行方不明者の給与差し押さえはできるのか?
裁判所に申し立てが認められれば、債権者が債務の支払いを拒否していたとしても『強制執行』を行うことができます。
強制執行とは、国の権力を背景として債務者の財産や給与の一部を差し押さえる方法です。
強制執行が行われれば、差し押さえた財産、給与を持って債務の支払いに充てることになります。
債務者が行方不明になったら
強制執行で給与差し押さえ行う際問題になるのが、「債務者が行方不明のときどうすればいいか」という点です。
実は、債務者自身の行方がわからなくても給与差し押さえ自体は問題なくできます。
法律上、「債務者への給与支払者」は「第三債務者」と呼ばれます。
強制執行では、「債務者を飛ばして第三債務者から直接債権者に債務を支払う」という方法を取ることができるのです。
給与差し押さえができるパターン
ただし、これは第三債務者、つまり『給与の支払者』がわかっている場合に限られます。
支払元がわからなければ、そもそも給与を差し押さえること自体が不可能だからです。
言い方を変えるなら、給与差し押さえをするつもりであれば債権者の行方よりも『給与の支払者』の行方のほうが重要であるともいえます。
債務者の捜索を行っているようなら、そこから少し手を広げて、給与支払者も同時に捜索するという方法もあります。
給与支払者が誰かわからないときは?
近年では、派遣労働などで勤務先と給与支払者が別であることも少なくありません。
そうしたパターンに当てはまり、給与支払者の所在もわからないのでは、給与の差し押さえを行うことはできません。

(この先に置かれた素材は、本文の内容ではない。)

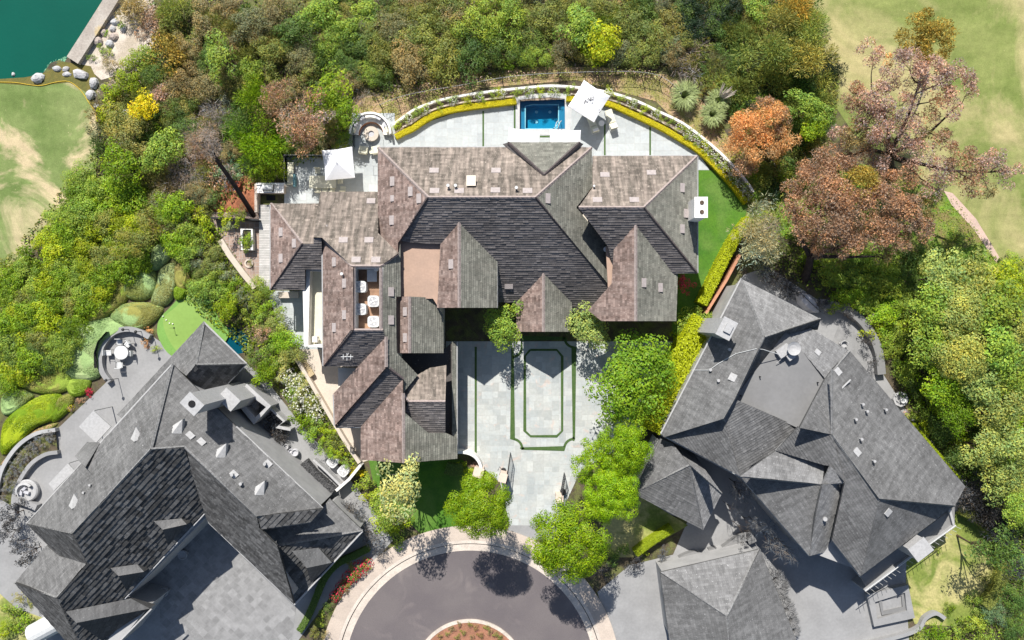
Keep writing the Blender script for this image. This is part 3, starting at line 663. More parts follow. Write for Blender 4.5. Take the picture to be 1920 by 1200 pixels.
sheet('planting_bed',[(737,240),(773,210),(827,190),(873,181),(933,174),(990,166),(1033,163),(1083,166),(1140,175),(1190,190),(1233,210),(1280,233),(1323,266),(1357,296),(1390,330),(1410,364),(1400,380),(1310,290),(1240,240),(1140,195),(1060,186),(965,190),(847,206),(773,240),(741,257)],.035,'bed')
sheet('red_mulch_bed',[(430,330),(478,330),(485,400),(395,400),(410,370)],.03,'redmulch')
sheet('neighbour_slope',[(60,620),(200,470),(320,440),(400,560),(330,660),(200,640),(100,840),(0,880),(0,700)],.01,'soil')
# lawns
sheet('side_lawn',[(1300,319),(1345,319),(1380,352),(1402,388),(1392,425),(1350,500),(1300,600),(1262,640),(1255,500),(1300,430)],.05,'turf')
sheet('front_lawn',[(690,858),(868,862),(905,915),(890,1000),(800,1012),(762,975),(700,905)],.05,'turf')
sheet('corner_lawn',[(1130,960),(1200,930),(1290,985),(1190,1045),(1130,1045)],.04,'glawn')
# paving of the main house
paving('terrace_paving',[(741,262),(773,248),(810,226),(850,213),(900,205),(965,197),(974,196),(974,243),(974,340),(700,340),(700,262)],.04,'pave2',seed=3)
paving('terrace_paving',[(1060,190),(1140,201),(1187,221),(1240,246),(1313,292),(1330,319),(1300,319),(1300,340),(1060,340)],.04,'pave2',seed=4)
paving('terrace_paving',[(974,243),(1060,243),(1060,340),(974,340)],.04,'pave2',seed=14)
paving('west_terrace_paving',[(655,262),(660,212),(740,212),(741,262),(720,275),(720,400),(533,400),(533,290),(600,290)],.044,'pave2',seed=5)
paving('motor_court_paving',[(836,640),(1270,640),(1200,820),(1090,880),(1062,940),(1042,1004),(960,1004),(938,905),(900,872),(878,850),(836,850)],.04,'pave',seed=9,big=.85)
paving('side_paving',[(500,545),(605,545),(605,655),(545,655),(520,600)],.04,'pave2',seed=6)
sheet('side_path',[(540,648),(640,648),(700,860),(676,868),(620,790)],.042,'pathbeige')
paving('brown_paving',[(395,398),(486,398),(486,548),(478,535),(440,480),(405,430)],.045,'brownpave',big=.5,seed=8)
planks('boardwalk',[(486,384),(510,384),(510,545),(486,545)],.35,'wood',.15)
planks('back_deck',[(640,800),(700,800),(690,862),(668,860)],.05,'pathbeige',1.5)
# turf joints
def joints(lines, wd=.26, z=.052):
    mb=MB()
    for l in lines: mb.strip([tuple(W(x,y,z).to_2d()) for x,y in l],-wd/2,wd/2,z-.02,z+.012)
    struct('turf_joint',mb,M['turfstrip'])
def arc(cx,cy,r,a0,a1,n=8): return [(cx+r*math.cos(R(a0+(a1-a0)*i/n)),cy+r*math.sin(R(a0+(a1-a0)*i/n))) for i in range(n+1)]
joints([[(892,650),(892,852)]],.2)
out=arc(961,640,19,88,2,7)
joints([arc(961,652,17,90,0)+[(978,634),(1060,634)]+arc(1076,634,17,180,90)+[(1076,823)]+arc(1076,841,18,-90,-180)+[(978,841)]+arc(961,841,18,0,-90)+[(961,652)]],.22)
joints([[(994,656),(1044,656),(1054,668),(1054,808),(1044,818),(995,818),(984,808),(984,668),(994,656)]],.2)
joints([[(906,208),(906,280)],[(965,194),(965,270)],[(1068,190),(1068,240)],[(1134,232),(1134,300)],[(1219,238),(1219,300)],[(1012,256),(1031,256)]],.15)
# turning circle
CC=(881,1267)
def circ(r,a0=0,a1=360,n=96,z=0): return [(CC[0]+r*math.cos(R(a0+(a1-a0)*i/n)),CC[1]+r*math.sin(R(a0+(a1-a0)*i/n))) for i in range(n+(0 if a1-a0==360 else 1))]
sheet('road',circ(236),.03,'asphalt')
sheet('road_beyond',[(750,1440),(1010,1440),(1030,2600),(730,2600)],.026,'asphalt')
c0=W(*CC,0)
def ringw(name,r0,r1,z0,z1,m,a0=10,a1=170,n=72,tints=None):
    mb=MB(); rng=random.Random(2)
    for i in range(n):
        q0,q1=R(a0+(a1-a0)*i/n),R(a0+(a1-a0)*(i+1)/n-.0); t=rng.random() if i%3==0 or i==0 else t
        P=[(c0.x+r*S*math.cos(q),c0.y+r*S*math.sin(q)) for r,q in((r0,q0),(r1,q0),(r1,q1),(r0,q1))]
        mb.poly([(x,y,z1) for x,y in P],t)
        mb.poly([(P[3][0],P[3][1],z0),(P[0][0],P[0][1],z0),(P[0][0],P[0][1],z1),(P[3][0],P[3][1],z1)],t); mb.poly([(P[1][0],P[1][1],z0),(P[2][0],P[2][1],z0),(P[2][0],P[2][1],z1),(P[1][0],P[1][1],z1)],t)
    return struct(name,mb,M[m])
ringw('gutter',235,247.5,.0,.045,'kerb'); ringw('kerb',249,255,0,.15,'kerb'); ringw('gutter_joint',247.5,249,0,.03,'dark'); ringw('sidewalk',255,282,0,.155,'conc')
sheet('island_soil',circ(101),.16,'island'); ringw('island_kerb',101,107,0,.19,'kerb',0,360,90)
sheet('driveway_apron',[(955,985),(1045,985),(1050,1012),(945,1012)],.05,'gpave')
# grey neighbour grounds
sheet('neighbour_paving',[(-30,1210),(-30,900),(25,850),(62,822),(112,800),(200,716),(188,680),(196,645),(225,618),(262,616),(300,640),(322,662),(440,660),(505,720),(560,790),(640,880),(690,940),(738,1012),(700,1052),(640,1090),(560,1200),(540,1215)],.03,'gpave')
paving('neighbour_court',[(300,1210),(300,1060),(386,966),(555,1138),(545,1215)],.05,'gstone',big=.75,rz=R(45),seed=12,joint='gpave')
sheet('neighbour_paving',[(1395,515),(1440,500),(1530,560),(1590,570),(1640,620),(1655,700),(1700,770),(1815,905),(1800,950),(1720,1040),(1700,1120),(1705,1215),(1150,1215),(1120,1110),(1180,1060),(1262,1040),(1290,975),(1190,945),(1235,815),(1330,590)],.03,'gpave')
sheet('neighbour_patio',[(1590,570),(1625,600),(1645,650),(1650,700),(1620,720),(1560,640)],.045,'gstone')
sheet('back_lawn',[(1700,1040),(1790,960),(1860,990),(1895,1060),(1880,1130),(1800,1175),(1715,1170),(1698,1120)],.045,'glawn')
sheet('corner_grass',[(-60,1060),(30,1140),(85,1160),(60,1215),(-60,1215)],.035,'glawn')
sheet('putting_fringe',[(296,605),(320,575),(360,538),(392,560),(412,600),(430,625),(400,660),(330,670),(300,640)],.05,'puttingfr',smooth=True)
sheet('putting_green',[(306,600),(330,575),(362,548),(388,575),(400,615),(380,640),(345,665),(318,640)],.062,'putting',smooth=True)
sheet('pond_bed',POND,-.6,'pond'); 
sheet('pond_water',POND,-.12,'pond')
# ================================================================ main house
MH=thing('main_house',W(950,450,0),'sprawling house under weathered brown shingle roofs around the paved motor court','house')
roof(MH,[(709,277),(1109,277),(1004,370),(803,370)],90,(900,370,9.5),(900,277,5.8),'sh_tan',key='AN')
roof(MH,[(709,277),(803,370),(747,455),(747,478),(709,437)],180,(803,370,9.5),(709,300,5.8),'sh_red',key='AW')
roof(MH,[(803,370),(1004,370),(1143,536),(1103,585),(1073,585),(1073,567),(826,567),(826,458),(747,452)],-90,(900,370,9.5),(950,567,3.2),'sh_shade',key='AS')
roof(MH,[(1109,277),(1110,350),(1080,389),(1140,462),(1152,470),(1148,535),(1143,536),(1004,370)],0,(1004,370,9.5),(1109,277,5.8),'sh_grey',key='AE')
roof(MH,[(953,267),(1087,267),(1020,328)],90,(1020,328,8.0),(1020,267,6.2),'sh_grey',key='AD')
rawroof(MH,[(953,267,6.2),(1020,328,8.0),(1017,333,7.6),(943,270,5.75)],'sh_shade'); rawroof(MH,[(1087,267,6.2),(1020,328,8.0),(1024,333,7.6),(1094,270,5.75)],'sh_shade')
roof(MH,[(1111,293),(1307,293),(1208,389),(1085,389),(1111,352)],90,(1150,389,9.0),(1150,293,5.5),'sh_tan',key='CN')
roof(MH,[(1307,293),(1307,512),(1207,389)],0,(1207,389,9.0),(1307,400,5.5),'sh_grey',key='CE')
roof(MH,[(1085,389),(1207,389),(1307,512),(1152,513),(1140,462)],-90,(1150,389,9.0),(1300,512,5.5),'sh_shade',key='CS')
roof(MH,[(1192,422),(1152,458),(1147,532),(1103,582),(1128,602),(1192,602)],180,(1192,500,8.1),(1128,602,6.1),'sh_red',key='DW')
roof(MH,[(1192,422),(1270,512),(1268,602),(1192,602)],0,(1192,500,8.1),(1269,560,5.2),'sh_grey',key='DE')
roof(MH,[(861,417),(826,458),(820,577),(861,577)],180,(861,500,8.1),(825,458,6.8),'sh_red',key='EW')
roof(MH,[(861,417),(932,489),(932,577),(861,577)],0,(861,500,8.1),(932,489,5.8),'sh_grey',key='EE')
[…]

債務者、給与支払者の居場所が両方共つかめないようなら、給与差し押さえ以外の方法を考えるのも選択肢の一つです。
強制執行では給与の他にも、預金や不動産などの財産を差し押さえることもできます。
こちらも債務者の財産が把握できているという条件はついてしまいますが、給与差し押さえが難しい時の対策として考慮しておいたほうがよいでしょう。
ひとつの方法に固執せず、色々な可能性を検討することが債務を回収するための近道です。